Kimmeridge Lifeboat Station

maritime-historyrnlijurassic-coastisle-of-purbeckdorset
4 min read

On the night of 25 September 1868, the schooner Liberty of Portsmouth struck Kimmeridge Ledge in a full gale. Henry Stocks, the Chief Officer of the Kimmeridge Coastguard, and five of his men got down to the rocks and tried to reach her. The RNLI later voted them three pounds ten shillings for their courage. Every soul aboard the Liberty was lost. By the time the year ended, the Royal National Lifeboat Institution had agreed there had to be a boat at Kimmeridge - and within twelve months, a wooden boathouse stood on the western edge of Kimmeridge Bay, built at the personal expense of a country reverend.

A Boathouse Built on Conscience

The Liberty disaster moved the RNLI's committee with unusual speed. The Inspector of Lifeboats visited Kimmeridge in October 1868; his report was approved on 5 November. By the April meeting in 1869, the Reverend Nathaniel Bond had stepped forward with an offer that made the project possible: he would pay for the boathouse out of his own pocket. The committee accepted gratefully. The first boat sent to Kimmeridge was the Mary Heape, an already-second-hand 28-foot Peake self-righter built in 1856 that had previously served at Hornsea on the Yorkshire coast. She was named after the wife of Benjamin Heape, the Manchester benefactor who had funded her. The Jurassic Coast had its lifeboat, gifted twice over by people who had never been there.

The Stralsund Rescue

At eleven o'clock on the night of 9 December 1874, the German vessel Stralsund - bound from her namesake city on the Baltic - was driven onto the rocks east of Kimmeridge. The Mary Heape launched into the storm. The same storm threw her back onto the beach. The crew tried again the next morning, this time with the coastguard rocket brigade firing a line out to the wreck. Once they had the line, they could work. Across two trips, fifteen people were taken off the Stralsund and brought to shore. It was the kind of operation that the RNLI's Victorian volunteers performed routinely up and down the British coast: cold, methodical, often only possible because the worst of the weather had passed enough to let them work.

Three Boats, One Name

By 1881 the original Mary Heape was retired and replaced - by another second-hand boat. This was the Sheffield, a 32-footer built in 1866 and previously stationed elsewhere. Benjamin Heape funded the move and renamed her, too, Mary Heape. In 1886 the cutter Ceres of Poole was caught in dense fog when the wind shifted suddenly and drove her ashore. Two crewmen took to the ship's boat; it capsized and one drowned. The Mary Heape saved the master and mate, still aboard the wreck, and the surviving third man who had clung to two oars in the fog. In 1887 the second Mary Heape was retired in her turn.
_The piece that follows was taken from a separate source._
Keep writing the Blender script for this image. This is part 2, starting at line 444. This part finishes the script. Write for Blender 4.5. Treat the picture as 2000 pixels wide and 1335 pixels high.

Between them, the two boats had saved eighteen lives.

The Augustus Arkwright

On 9 May 1888 the third lifeboat - the first new one Kimmeridge had ever received - was dragged out of the boathouse to the launch of a signal rocket and the murmur of a sizeable crowd. After a speech from Lieutenant-Colonel Mansel and a blessing from the Reverend W. C. Browne, she was named Augustus Arkwright, after Captain Augustus Peter Arkwright of Dartmouth, MP for North Derbyshire. His friends had subscribed £675 in his memory and asked that the gift be sent to Kimmeridge. Records survive of only one service the Augustus Arkwright actually performed: in June 1892 she stood by the brigantine Lythemore of Llanelli, stranded on the ledge with a cargo of coal for Cardiff. The captain was in no immediate danger. The lifeboat laid out his anchor and waited for the tide to lift him off.

A Quiet Disestablishment

On 13 February 1896, after a report by the District Inspector, the RNLI committee voted to discontinue Kimmeridge Lifeboat Station. The decision was administrative, not dramatic - shipping patterns had shifted, neighbouring stations could cover the bay, and the costs no longer justified the post. After twenty-seven years and eight months, the boathouse closed. The Mary Heape lifeboats had saved eighteen documented lives. The Augustus Arkwright never made a recorded rescue. But the bay still claims wrecks; the ledge still catches the unwary; and the men who pulled fifteen souls off the Stralsund in 1874, named on no monument, did the work that volunteers up and down this coast still do today. The station closed. The reason for it did not.

From the Air

50.611°N, 2.142°W on the western edge of Kimmeridge Bay, Isle of Purbeck. The station site sits just west of Clavell Tower, near the cliffs above the bay. Nearest aviation reference is Bournemouth (EGHH) about 22 nm east-northeast. Best viewed at 1,500-2,500 ft AGL on a southerly approach along the Jurassic Coast - the dark Kimmeridge shale, Clavell Tower's pale silhouette, and the sweep of Kimmeridge Bay are all unmistakable from the air.